Elliott: Defensive Play Has Big Role

MORGANTOWN – It’s not always easy to identify the pivotal play in what turns out to be a 27-point victory, but there was little doubt who one of West Virginia’s big heroes was Saturday.

Connecticut had driven the ball all the way to the WVU 13 with a first down, looking to take a lead when cornerback Pat Miller and linebacker Jewone Snow combined on a big momentum-changer.

Flags flew just as the Huskies snapped the ball (for illegal motion), but quarterback Johnny McEntee went ahead and carried through with it.

“Johnny tucked the ball in and didn’t have anybody to throw it to so he ran it and as opposed to going down on the ground and protect himself, he got hit and the ball came out,” recalled UConn coach Paul Pasqualoni.

After McEntee advanced the ball 3 yards, he was hit by Miller and coughed up the ball.

“I didn’t even know he fumbled,” Miller said.

That’s where Snow, a 6-foot-3, 230-pound redshirt freshman from Canton with strong football bloodlines, entered the play.

“I saw the hit and I saw the ball go up,” Snow said. “I just ran for the ball and caught it.”

Then he took off.

“I just saw the sideline and I saw the guys coming from the side and the blockers in front,” Snow said.

He picked up a few of those blocks and rumbled 83 yards, all the way back to the Connecticut 12 before being tackled by Ryan Griffin. Griffin wasn’t the only player to catch Snow on that jaunt.

“I didn’t even know Snow had the ball had the ball until 30 yards down field,” Miller said. “I thought one of the safeties had it, somebody like (Darwin) Cook or somebody.”

So Miller followed.

“I kinda passed him,” Miller said.

Snow had a feeling he wasn’t going to make it.

“I was just trying to keep going and keep going. By the time I got to the other 30, I was tired,” Snow said.

West Virginia defensive coordinator Jeff Casteel knew Snow wouldn’t get there.

“He should have lateraled that ball,” Casteel said.

The return was the longest non-touchdown fumble return for the Mountaineers since Tim Love returned one 41 yards at Boston College in 2001.
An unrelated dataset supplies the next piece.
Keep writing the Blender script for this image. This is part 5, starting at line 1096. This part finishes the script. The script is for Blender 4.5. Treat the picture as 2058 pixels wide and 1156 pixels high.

Yes, Steubenville’s Shaq Petteway played some solid minutes and had two tackles against the Huskies, but there was another former OVAC standout who had a pretty good game for the Mountaineers in punter Mike Molinari, an ex-Parkersburg South standout.

Punting for West Virginia for the first time in his career – and for the first time since the 8th grade if you exclude the North-South Game in high school – Molinari had two punts for 87 yards and sent one out of bounds at the 2.

There had been talk of making a change after regular punter Corey Smith shanked a 15-yarder and a 14-yarder in back-to-back games, contributing to the Mountaineers having some of the worst punt net yardage statistics in the country.

“Sometimes you’ve just got to put guys in game situations and give guys chances and see what they can do,” head coach Dana Holgorsen said. “UConn didn’t come after it very much. He had some time and the conditions were good and he took advantage of it.”

Molinari, also the holder on extra points and field goals, knew he had it in him.

“All week I was just dreaming I was going to hit those kicks,” he said. “You’ve got to expect that you’re going to kick great balls. I expected it all week that I was going to have a great game and sure enough I did.”


  • UConn kicker David Teggart matched the opponent’s record for a field goal at Mountaineer Field with a 53-yarder in the second quarter. The first to do that was Syracuse’s Patrick Shadle in 2008. Shadle grew up in the shadows of Mountaineer Field and graduated from Morgantown High.
  • WVU scored 23 points in the third quarter, marking the third time this season it has posted 20 or more in a quarter. WVU has scored 20 or more in a quarter 35 times since 2001.
  • The Mountaineers have a five-game winning streak in Big East play.